Friday 9 April 2010

knowing who you are ...

Scaling out from my tumblr post on providing long term access to an email redirection service for students, knowing who someone is over time is an interesting problem.

And it's not the email forwarding solution that's the problem - essentially if what you do is create a rule on your incoming mail gateway that says

if recipent == 'xx@yy.edu.au'
then
add_reply_to (xx@yy.edu.au)
rewrite_to (%actual_address)
forward_to (%actual_address)
endif


all fairly straightforward and it can run forever - computers are good at that sort of thing. Obviously there's things like scaling and processing time, but basically if you can process these rules for 30,000 accounts you can easily scale up to three times that amount.

And of course you can play tricks like rewriting the reply to address to be xx@alumni.yy.edu.au if you want to make it clear that the person isn't really anything to do with yy.edu.au anymore.

There is of course the 'Dan Smith' problem - you probably want to ensure that the able young researcher is dan.smith@yy.edu.au and the miserable old bugger with a degree in landscape design is dan.smith9@yy.edu.au. There are a range of ways to solve that problem but the easiest is probably making alumni alumni.yy.edu.au and giving duplicates the possibility of changing their name to be dan.t.smith@alumni.yy.edu.au.

After all no one really wants to have a clunky looking email address - which is why alumni never much bother with their student email address when it looks like ccz34567@yy.edu.au once they've told all their facebook friends and they're new address is funky_dan@xyz.com.au - a decision they may later regret, but hey, that's life.

No, the problem comes with when they tire of funky_dan and want to change the redirect to something more professional - how do we allow someone to prove who they are?

My initial suggestion is to make them get an OpenID or tie it to a yahoo or google account. That's probably an ok solution for email forwarding - if there's a compromise probably the worst that will happen is that some embarassing emails from a former girlfriend end up in the mailbox of some poor guy in Patagonia. No worse than what happens when you get a new, but actually recycled, phone number.

However, if we also say that students can access their transcripts - something that's important for proving their qualifications - online we have a different problem - we have a serious long term identity management problem, especially when someone has stopped using the system for a number of years, changed address and name twice, and now wants to apply for a job, needs a transcript and has forgotten their student number - the problem of persistence of online identity - oh yes and in an international university you can't appeal to things like id card numbers or drivers licenses - they change as well ...

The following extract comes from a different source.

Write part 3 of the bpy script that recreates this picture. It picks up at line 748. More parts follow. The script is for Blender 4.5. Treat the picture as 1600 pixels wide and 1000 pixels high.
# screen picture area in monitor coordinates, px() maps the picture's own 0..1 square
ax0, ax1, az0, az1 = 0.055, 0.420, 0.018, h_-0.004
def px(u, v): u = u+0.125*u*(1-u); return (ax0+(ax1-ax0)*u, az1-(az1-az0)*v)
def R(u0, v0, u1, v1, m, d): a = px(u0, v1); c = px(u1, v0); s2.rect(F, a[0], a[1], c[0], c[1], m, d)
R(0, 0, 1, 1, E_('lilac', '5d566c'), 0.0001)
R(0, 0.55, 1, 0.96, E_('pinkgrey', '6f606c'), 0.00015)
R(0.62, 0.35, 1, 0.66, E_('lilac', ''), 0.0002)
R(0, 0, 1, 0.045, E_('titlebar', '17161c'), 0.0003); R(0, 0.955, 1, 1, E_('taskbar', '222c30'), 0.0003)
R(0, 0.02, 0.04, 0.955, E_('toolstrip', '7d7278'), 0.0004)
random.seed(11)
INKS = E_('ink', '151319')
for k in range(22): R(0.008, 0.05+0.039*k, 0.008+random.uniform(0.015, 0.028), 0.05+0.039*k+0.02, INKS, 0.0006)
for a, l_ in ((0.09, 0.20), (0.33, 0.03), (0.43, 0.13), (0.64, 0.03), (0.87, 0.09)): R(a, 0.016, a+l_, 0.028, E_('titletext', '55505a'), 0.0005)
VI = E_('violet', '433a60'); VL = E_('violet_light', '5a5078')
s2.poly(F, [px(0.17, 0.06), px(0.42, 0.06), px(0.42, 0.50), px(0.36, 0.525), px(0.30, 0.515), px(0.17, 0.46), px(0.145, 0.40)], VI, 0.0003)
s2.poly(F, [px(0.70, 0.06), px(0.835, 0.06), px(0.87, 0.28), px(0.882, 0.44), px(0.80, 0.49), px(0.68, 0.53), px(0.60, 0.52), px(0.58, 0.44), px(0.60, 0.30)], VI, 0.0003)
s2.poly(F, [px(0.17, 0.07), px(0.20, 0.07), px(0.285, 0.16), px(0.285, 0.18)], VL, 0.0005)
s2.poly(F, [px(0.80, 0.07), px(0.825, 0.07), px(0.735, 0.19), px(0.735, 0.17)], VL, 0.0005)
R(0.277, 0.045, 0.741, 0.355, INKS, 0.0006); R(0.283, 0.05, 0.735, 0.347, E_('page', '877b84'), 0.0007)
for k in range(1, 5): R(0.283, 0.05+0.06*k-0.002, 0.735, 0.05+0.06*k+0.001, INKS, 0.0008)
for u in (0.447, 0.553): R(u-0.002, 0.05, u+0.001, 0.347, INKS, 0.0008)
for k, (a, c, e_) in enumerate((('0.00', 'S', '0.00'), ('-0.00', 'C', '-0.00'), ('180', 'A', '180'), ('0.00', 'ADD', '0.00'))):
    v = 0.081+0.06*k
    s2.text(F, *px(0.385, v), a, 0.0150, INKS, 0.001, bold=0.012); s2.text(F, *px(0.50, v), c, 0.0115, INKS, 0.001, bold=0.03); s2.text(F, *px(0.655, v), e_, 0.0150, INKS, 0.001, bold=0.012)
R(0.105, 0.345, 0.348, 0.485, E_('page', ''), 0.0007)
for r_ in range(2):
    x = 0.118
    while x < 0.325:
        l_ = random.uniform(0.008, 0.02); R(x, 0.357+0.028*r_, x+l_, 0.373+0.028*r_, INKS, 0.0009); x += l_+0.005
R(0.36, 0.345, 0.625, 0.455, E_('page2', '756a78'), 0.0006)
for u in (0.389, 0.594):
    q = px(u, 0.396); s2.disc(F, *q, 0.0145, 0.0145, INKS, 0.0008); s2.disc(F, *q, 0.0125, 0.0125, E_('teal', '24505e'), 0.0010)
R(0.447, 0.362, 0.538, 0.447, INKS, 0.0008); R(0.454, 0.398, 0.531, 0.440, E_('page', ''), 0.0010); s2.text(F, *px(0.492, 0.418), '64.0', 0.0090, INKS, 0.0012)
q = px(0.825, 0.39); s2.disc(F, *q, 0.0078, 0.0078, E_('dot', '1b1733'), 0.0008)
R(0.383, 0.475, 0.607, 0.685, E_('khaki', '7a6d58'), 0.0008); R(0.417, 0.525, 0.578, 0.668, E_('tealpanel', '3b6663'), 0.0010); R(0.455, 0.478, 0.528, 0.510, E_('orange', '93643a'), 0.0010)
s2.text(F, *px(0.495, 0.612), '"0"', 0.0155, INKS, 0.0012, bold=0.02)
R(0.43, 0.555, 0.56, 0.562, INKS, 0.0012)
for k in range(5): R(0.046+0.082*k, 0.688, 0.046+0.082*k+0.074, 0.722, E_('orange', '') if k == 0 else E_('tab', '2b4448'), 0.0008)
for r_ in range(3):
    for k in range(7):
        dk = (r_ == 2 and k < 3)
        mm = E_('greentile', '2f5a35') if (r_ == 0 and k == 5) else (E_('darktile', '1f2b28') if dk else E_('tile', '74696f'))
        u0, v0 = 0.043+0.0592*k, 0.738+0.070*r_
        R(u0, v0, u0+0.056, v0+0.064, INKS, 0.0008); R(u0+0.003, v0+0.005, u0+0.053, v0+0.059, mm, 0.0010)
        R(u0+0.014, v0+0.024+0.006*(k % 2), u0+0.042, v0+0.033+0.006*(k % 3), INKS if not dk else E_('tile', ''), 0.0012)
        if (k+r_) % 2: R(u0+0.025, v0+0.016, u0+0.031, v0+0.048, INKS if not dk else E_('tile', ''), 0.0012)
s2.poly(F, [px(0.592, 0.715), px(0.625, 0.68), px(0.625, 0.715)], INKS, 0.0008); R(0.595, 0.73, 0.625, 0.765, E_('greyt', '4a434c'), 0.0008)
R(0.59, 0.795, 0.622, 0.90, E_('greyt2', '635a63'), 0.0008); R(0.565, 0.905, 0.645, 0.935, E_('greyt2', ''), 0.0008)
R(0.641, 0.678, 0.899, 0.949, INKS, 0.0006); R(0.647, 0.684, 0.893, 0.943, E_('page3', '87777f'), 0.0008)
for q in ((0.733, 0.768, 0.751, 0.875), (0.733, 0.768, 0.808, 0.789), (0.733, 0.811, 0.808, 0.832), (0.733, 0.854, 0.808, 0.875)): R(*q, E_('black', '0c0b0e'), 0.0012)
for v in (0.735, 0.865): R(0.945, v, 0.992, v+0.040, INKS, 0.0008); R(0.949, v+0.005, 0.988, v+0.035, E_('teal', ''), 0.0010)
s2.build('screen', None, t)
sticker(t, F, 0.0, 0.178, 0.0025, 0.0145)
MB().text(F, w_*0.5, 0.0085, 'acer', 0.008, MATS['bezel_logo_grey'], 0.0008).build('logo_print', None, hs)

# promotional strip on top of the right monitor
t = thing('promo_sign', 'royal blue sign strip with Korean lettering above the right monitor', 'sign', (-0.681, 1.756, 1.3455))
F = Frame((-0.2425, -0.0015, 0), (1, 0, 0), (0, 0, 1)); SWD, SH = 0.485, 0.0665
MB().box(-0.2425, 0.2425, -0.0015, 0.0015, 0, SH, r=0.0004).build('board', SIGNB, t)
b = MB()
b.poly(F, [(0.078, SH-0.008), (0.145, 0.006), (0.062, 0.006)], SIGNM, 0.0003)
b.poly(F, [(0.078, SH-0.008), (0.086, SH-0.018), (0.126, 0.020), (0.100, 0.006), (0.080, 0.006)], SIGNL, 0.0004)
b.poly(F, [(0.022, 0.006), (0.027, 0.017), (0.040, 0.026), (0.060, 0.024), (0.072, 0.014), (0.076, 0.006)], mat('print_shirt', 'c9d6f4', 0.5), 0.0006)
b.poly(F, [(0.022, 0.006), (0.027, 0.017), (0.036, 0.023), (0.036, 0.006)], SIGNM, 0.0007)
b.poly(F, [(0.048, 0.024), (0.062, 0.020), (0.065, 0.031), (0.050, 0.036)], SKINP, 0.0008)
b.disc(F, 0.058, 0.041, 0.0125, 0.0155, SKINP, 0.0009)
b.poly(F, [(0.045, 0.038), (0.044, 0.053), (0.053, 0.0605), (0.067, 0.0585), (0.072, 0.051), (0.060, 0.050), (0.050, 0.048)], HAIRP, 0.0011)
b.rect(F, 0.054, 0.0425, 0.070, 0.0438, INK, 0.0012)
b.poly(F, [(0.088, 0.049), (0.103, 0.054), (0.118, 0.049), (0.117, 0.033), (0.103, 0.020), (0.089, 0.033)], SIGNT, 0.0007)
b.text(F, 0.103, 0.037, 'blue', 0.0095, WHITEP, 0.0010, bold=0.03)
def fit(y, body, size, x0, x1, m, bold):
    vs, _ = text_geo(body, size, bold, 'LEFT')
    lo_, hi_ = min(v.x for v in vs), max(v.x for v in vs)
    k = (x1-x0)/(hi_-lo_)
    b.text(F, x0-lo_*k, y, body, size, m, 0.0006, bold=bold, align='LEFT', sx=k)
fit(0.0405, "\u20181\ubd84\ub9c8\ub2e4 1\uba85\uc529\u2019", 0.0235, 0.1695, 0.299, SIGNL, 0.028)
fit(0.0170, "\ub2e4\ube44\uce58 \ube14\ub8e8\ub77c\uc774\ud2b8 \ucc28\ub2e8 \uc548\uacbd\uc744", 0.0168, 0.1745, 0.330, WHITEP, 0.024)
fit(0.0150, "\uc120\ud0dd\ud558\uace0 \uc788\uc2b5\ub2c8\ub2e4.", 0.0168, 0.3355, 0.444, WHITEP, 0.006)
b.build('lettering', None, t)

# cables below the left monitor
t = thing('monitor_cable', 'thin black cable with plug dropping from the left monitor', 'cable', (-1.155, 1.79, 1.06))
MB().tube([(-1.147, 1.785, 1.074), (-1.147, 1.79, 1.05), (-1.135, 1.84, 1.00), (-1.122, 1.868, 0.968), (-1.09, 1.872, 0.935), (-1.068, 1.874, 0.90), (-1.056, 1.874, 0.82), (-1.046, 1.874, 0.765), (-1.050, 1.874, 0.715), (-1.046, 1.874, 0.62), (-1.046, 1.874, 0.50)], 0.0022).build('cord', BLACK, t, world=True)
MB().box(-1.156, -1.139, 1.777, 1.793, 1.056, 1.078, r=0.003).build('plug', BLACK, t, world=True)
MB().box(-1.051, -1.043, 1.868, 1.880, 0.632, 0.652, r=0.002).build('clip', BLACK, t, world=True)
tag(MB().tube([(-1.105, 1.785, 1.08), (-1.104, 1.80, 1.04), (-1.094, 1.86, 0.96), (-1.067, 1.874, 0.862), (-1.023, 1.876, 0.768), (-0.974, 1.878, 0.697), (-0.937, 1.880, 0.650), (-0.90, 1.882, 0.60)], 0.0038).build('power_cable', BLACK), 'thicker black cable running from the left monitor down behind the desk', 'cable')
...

The probable actual solution is to have a password/identity management system that allows multiple entry points, ed student number, or if you've forgotten that, either a previously nominated OpenID, or the email address that you previously nominated to have your email forwarded to - this at least identifies you as a person known to the system.

However, given that you might not actually still be using that email address, what we do in the latter two cases is drop you into a classic challenge/response magic questions scenario where you have to answer three out of the five that you answered when you registered for alumni services when graduating, or even better when you first got your student computing account.

As the answers for these questions need to be long lived they need to be gender and culturally neutral and things already unlikely to change by the time you're eighteen.

Examples include:

What is the name of the first school you went to?
What was your mother's first name?

Bad examples include 'what street did you live on when you were eight' - some places don't have street names, eg small towns in 1960's Sarawak, 'what is your mother's maiden name' - some cultures have different rules about what happens to a woman's name when she marries.

Answer three out of the five correctly, and we'll confirm your student id number. Answer a different three out of the five correctly, we'll let you change your password, and then you can change your email forwarding address, download your transcript, update your alumnus record with new name and or address or whatever, and we can be reasonably assured that you are who you say you are.

The important thing is to realize this is very much an 80% solution - there will be people who somehow escaped registration for alumnus services, people who answered 'Pope Celestine XII' to all the questions, and who twenty years on can't remember what they did, and people who just do wierd things - offering a 1900 paid for support line should however keep the support load to a minimum.